Negli spazi della Galleria Civica di Trento, fino al 6 ottobre il Mart promuove due mostre personali: una dedicata all’artista trentina Annamaria Gelmi, le cui opere si distinguono per un’estrema semplicità e pulizia e un’altra al pittore trentino Albino Rossi (1953, Val di Sole), entrambe a cura di Margherita de Pilati.
Tra astrazione e figurazione, il lavoro di Gelmi si confronta sempre con l’architettura; multidisciplinare e concettuale, in costante dialogo con lo spazio. L’originalità del linguaggio emerge tanto nelle combinazioni geometriche, quanto nelle sperimentazioni materiche.
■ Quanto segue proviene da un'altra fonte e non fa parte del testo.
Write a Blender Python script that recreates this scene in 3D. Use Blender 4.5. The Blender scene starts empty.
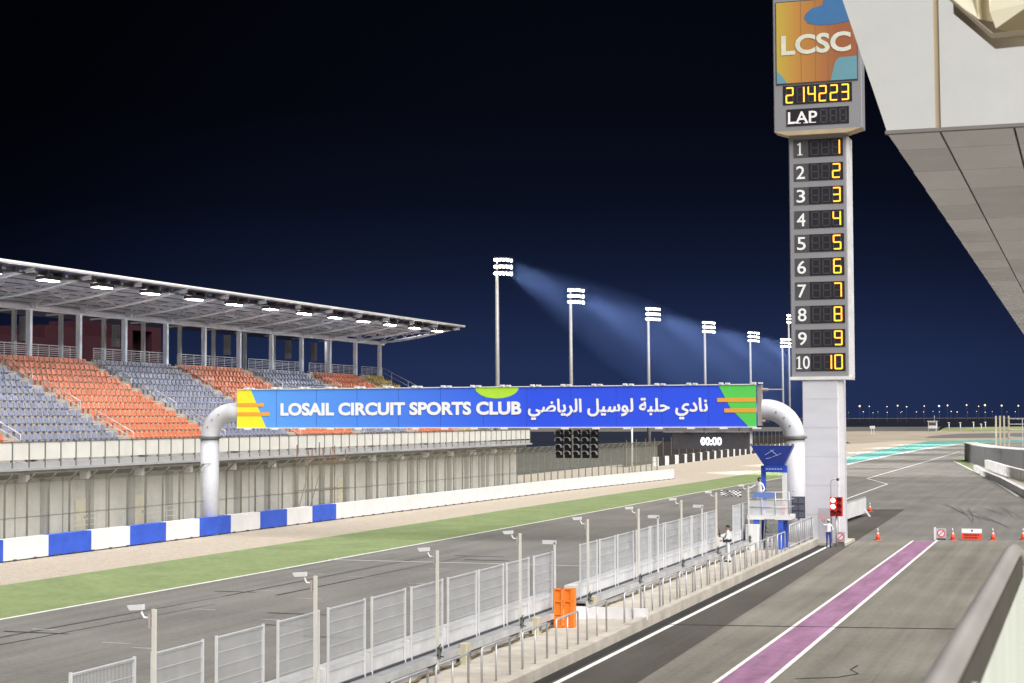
import bpy, math, random
from mathutils import Vector, Matrix
random.seed(7)
D = bpy.data
SC = bpy.context.scene
COL = SC.collection
rad = math.radians

# ---------------------------------------------------------------- camera
cam_d = D.cameras.new('camera'); cam = D.objects.new('camera', cam_d); COL.objects.link(cam)
PITCH, YAW, ROLL = rad(2.570), rad(18.691), rad(0.23)
CAM = Vector((0, 0, 8.0))
F = Vector((-math.sin(YAW)*math.cos(PITCH), math.cos(YAW)*math.cos(PITCH), math.sin(PITCH)))
R = Vector((math.cos(YAW), math.sin(YAW), 0)); U = R.cross(F)
R2 = math.cos(ROLL)*R - math.sin(ROLL)*U; U2 = math.sin(ROLL)*R + math.cos(ROLL)*U
cam.matrix_world = Matrix(((R2.x, U2.x, -F.x, CAM.x), (R2.y, U2.y, -F.y, CAM.y), (R2.z, U2.z, -F.z, CAM.z), (0, 0, 0, 1)))
cam_d.sensor_width = 36; cam_d.lens = 1700/1024*36
cam_d.clip_start = 0.1; cam_d.clip_end = 20000
cam_d.dof.use_dof = True; cam_d.dof.focus_distance = 95; cam_d.dof.aperture_fstop = 9.0
SC.camera = cam

# ---------------------------------------------------------------- night sky, floodlight key, exposure
W = D.worlds.new('World'); SC.world = W; W.use_nodes = True
wn, wl = W.node_tree.nodes, W.node_tree.links
wn.clear()
out = wn.new('ShaderNodeOutputWorld'); bg = wn.new('ShaderNodeBackground')
tc = wn.new('ShaderNodeTexCoord'); sx = wn.new('ShaderNodeSeparateXYZ'); cr = wn.new('ShaderNodeValToRGB')
wl.new(tc.outputs['Generated'], sx.inputs[0]); wl.new(sx.outputs['Z'], cr.inputs[0])
dp_ = wn.new('ShaderNodeVectorMath'); dp_.operation = 'DOT_PRODUCT'; dp_.inputs[1].default_value = Vector((-.26, .96, 0)).normalized()
gl = wn.new('ShaderNodeMapRange'); gl.interpolation_type = 'SMOOTHSTEP'
gl.inputs['From Min'].default_value = .92; gl.inputs['From Max'].default_value = 1.0; gl.inputs['To Min'].default_value = .30; gl.inputs['To Max'].default_value = 1.12
sc_ = wn.new('ShaderNodeVectorMath'); sc_.operation = 'SCALE'
wl.new(tc.outputs['Generated'], dp_.inputs[0]); wl.new(dp_.outputs['Value'], gl.inputs['Value']); wl.new(cr.outputs[0], sc_.inputs[0]); wl.new(gl.outputs[0], sc_.inputs['Scale'])
wl.new(sc_.outputs[0], bg.inputs[0]); wl.new(bg.outputs[0], out.inputs[0])
el = cr.color_ramp.elements
el[0].position = 0.0; el[0].color = (.0095, .0170, .053, 1)
el[1].position = 1.0; el[1].color = (.0010, .0013, .0028, 1)
for p, c in ((.03, (.0090, .0160, .049)), (.055, (.0064, .0112, .034)), (.085, (.0036, .0062, .019)), (.125, (.0019, .0030, .0082)), (.18, (.0012, .0017, .0040))):
    e = el.new(p); e.color = (*c, 1)
bg.inputs['Strength'].default_value = 1.0

sun_d = D.lights.new('floodlight_key', 'SUN'); sun = D.objects.new('floodlight_key', sun_d); COL.objects.link(sun)
sun_d.energy = 4.7; sun_d.angle = rad(62); sun_d.color = (1.0, .97, .93)
sun.rotation_euler = Vector((-.55, .45, -.84)).to_track_quat('-Z', 'Y').to_euler()
SC.view_settings.view_transform = 'Standard'; SC.view_settings.look = 'None'
SC.view_settings.exposure = 0.62; SC.view_settings.gamma = 1; SC.view_settings.use_curve_mapping = False
SC.cycles.use_denoising = True
SC.cycles.max_bounces = 6; SC.cycles.transparent_max_bounces = 24; SC.cycles.volume_bounces = 0
SC.cycles.sample_clamp_indirect = 6

# ---------------------------------------------------------------- materials
MATS = {}
def mat(name, col, rough=.6, metal=0, var=.10, scale=1.2, emit=0, bump=0, alpha=1, streak=None, spec=.4):
    if name in MATS: return MATS[name]
    m = D.materials.new(name); m.use_nodes = True; MATS[name] = m
    n, l = m.node_tree.nodes, m.node_tree.links
    b = n['Principled BSDF']; b.inputs['Roughness'].default_value = rough; b.inputs['Metallic'].default_value = metal
    b.inputs['Specular IOR Level'].default_value = spec
    t = n.new('ShaderNodeTexCoord'); nz = n.new('ShaderNodeTexNoise')
    nz.inputs['Scale'].default_value = scale; nz.inputs['Detail'].default_value = 6
    if streak:
        mp = n.new('ShaderNodeMapping'); mp.inputs['Scale'].default_value = streak
        l.new(t.outputs['Object'], mp.inputs[0]); l.new(mp.outputs[0], nz.inputs['Vector'])
    else: l.new(t.outputs['Object'], nz.inputs['Vector'])
    r = n.new('ShaderNodeValToRGB')
    r.color_ramp.elements[0].position = .3; r.color_ramp.elements[1].position = .7
    r.color_ramp.elements[0].color = (*[c*(1-var) for c in col], 1)
    r.color_ramp.elements[1].color = (*[min(1, c*(1+var)) for c in col], 1)
    l.new(nz.outputs['Fac'], r.inputs[0]); l.new(r.outputs[0], b.inputs['Base Color'])
    if bump:
        bp = n.new('ShaderNodeBump'); bp.inputs['Strength'].default_value = bump; bp.inputs['Distance'].default_value = .02
        n2 = n.new('ShaderNodeTexNoise'); n2.inputs['Scale'].default_value = scale*14; l.new(t.outputs['Object'], n2.inputs['Vector'])
        l.new(n2.outputs['Fac'], bp.inputs['Height']); l.new(bp.outputs[0], b.inputs['Normal'])
    if emit:
        b.inputs['Emission Color'].default_value = (*col, 1); b.inputs['Emission Strength'].default_value = emit
    if alpha < 1: b.inputs['Alpha'].default_value = alpha
    return m

def asphalt(name, col, streak=.25, patch=.2, fine=.25, tint=(1, .95, .86), joints=0):
    """Worn surfacing: wide blotches, long lengthwise streaks, fine grain and (for concrete) slab joints."""
    m = D.materials.new(name); m.use_nodes = True; MATS[name] = m
    n, l = m.node_tree.nodes, m.node_tree.links
    b = n['Principled BSDF']; b.inputs['Roughness'].default_value = .75; b.inputs['Specular IOR Level'].default_value = .3
    t = n.new('ShaderNodeTexCoord')
    def noise(scale, mapping=None, detail=5):
        z = n.new('ShaderNodeTexNoise'); z.inputs['Scale'].default_value = scale; z.inputs['Detail'].default_value = detail
        if mapping:
            mp = n.new('ShaderNodeMapping'); mp.inputs['Scale'].default_value = mapping
            l.new(t.outputs['Object'], mp.inputs[0]); l.new(mp.outputs[0], z.inputs['Vector'])
        else: l.new(t.outputs['Object'], z.inputs['Vector'])
        return z.outputs['Fac']
    def math_(op, a, b_):
        x = n.new('ShaderNodeMath'); x.operation = op
        for i, v in enumerate((a, b_)):
            if isinstance(v, (int, float)): x.inputs[i].default_value = v
            else: l.new(v, x.inputs[i])
        return x.outputs[0]
    def centred(f, amount): return math_('MULTIPLY', math_('SUBTRACT', f, .5), amount*2)
    s = math_('ADD', centred(noise(.9, (1.6, .018, 1)), streak*1.6), centred(noise(.12), patch*1.6))
    s = math_('ADD', s, centred(noise(3.0, (1.5, .05, 1)), streak*.7))
    s = math_('ADD', s, centred(noise(22, None, 3), fine*1.4)); s = math_('ADD', s, centred(noise(4.5, None, 8), fine*1.1))
    s = math_('ADD', s, centred(noise(.45, (1, .35, 1), 8), patch))
    if joints:
        sp = n.new('ShaderNodeSeparateXYZ'); l.new(t.outputs['Object'], sp.inputs[0])
        fx = math_('PINGPONG', sp.outputs[0], 1.05); fy = math_('PINGPONG', sp.outputs[1], 2.4)
        jx = math_('MULTIPLY', math_('LESS_THAN', fx, .02), -joints); jy = math_('MULTIPLY', math_('LESS_THAN', fy, .05), -joints*.6)
        s = math_('ADD', s, math_('ADD', jx, jy))
    s = math_('ADD', s, 1.0)
    mix = n.new('ShaderNodeMix'); mix.data_type = 'RGBA'
    mix.inputs['A'].default_value = (*col, 1); mix.inputs['B'].default_value = (*[c*k for c, k in zip(col, tint)], 1)
    l.new(noise(.3), mix.inputs['Factor'])
    mu = n.new('ShaderNodeVectorMath'); mu.operation = 'SCALE'
    l.new(mix.outputs['Result'], mu.inputs[0]); l.new(s, mu.inputs['Scale']); l.new(mu.outputs[0], b.inputs['Base Color'])
    bp = n.new('ShaderNodeBump'); bp.inputs['Strength'].default_value = .3; bp.inputs['Distance'].default_value = .01
    l.new(noise(60, None, 2), bp.inputs['Height']); l.new(bp.outputs[0], b.inputs['Normal'])
    return m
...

Nel corso della sua lunga carriera, Gelmi ha partecipato a importanti esposizioni in Italia e all’estero, attirando l’attenzione di noti critici d’arte. La mostra L’instabilità del limite è un vero e proprio omaggio che ripercorre l’intero percorso dell’artista.
Costellato di mostre internazionali, il curriculum deve molto al Trentino, dove Gelmi si è artisticamente formata e cresciuta, attingendo a piene mani, contribuendo alla vita culturale, partecipando a mostre personali e collettive come Il Museo e la sua immagine (1982) allestita negli spazi di Palazzo delle Albere e curata da Gabriella Belli, prima direttrice del Mart.
La mostra di Albino Rossi è composta da circa 60 opere di piccolo o piccolissimo formato, realizzate appositamente per l’esposizione e divise in gruppi e sequenze, che riflettono la poetica dell’artista, concentrato fin dagli esordi su una narrazione lirica e mai nostalgica della vita di montagna mediante un linguaggio pittorico figurativo, con una forte ricorrenza della natura morta.
La pittura di Rossi è essenziale, concreta, disincantata come un certo fatalismo tipico delle valli, come se fosse una necessità a cui è impossibile sottrarsi. Riproducendo una realtà familiare, conosciuta, Rossi richiama l’idea di una cultura antica, del fare in casa. I lavori raccontano di una spiritualità diffusa, ancestrale, di conoscenze minuziose di erboristica locale e saperi contadini.
Nel piano interrato della Galleria, il percorso si snoda tra frutti e fiori caratteristici dell’arco alpino, con particolare attenzione alla vegetazione spontanea delle Dolomiti di Brenta. Le opere in mostra sono interpretabili come un unico intervento site specific, un “corpus di concetti poetici”, ha scritto il Presidente del Mart Vittorio Sgarbi. Due cicli fondamentali, Fiori di montagna e Nature morte di frutti, si fronteggiano generando uno spazio di silenzio.
Le tre salette finali evocano quasi tre cappelle montane, luoghi di raccoglimento e meditazione. Il lavoro si connette così a una religiosità tradizionale, popolare, rituale.
Come quella del maestro Vallorz, la pittura di Rossi contiene un’identità sociale, un codice di segni che descrivono luoghi e atmosfere, con la tenacia dei valori condivisi che da decenni si pongono in antitesi all’over tourism e allo sfruttamento di territori e persone.
La mostra rientra all’interno dell’attività di ADAC, l’Archivio degli Artisti Contemporanei trentini, che opera per la valorizzazione, la promozione, lo studio e la conoscenza delle esperienze artistiche attive sul territorio.
Entrambe le mostre sono sostenute da Rotari.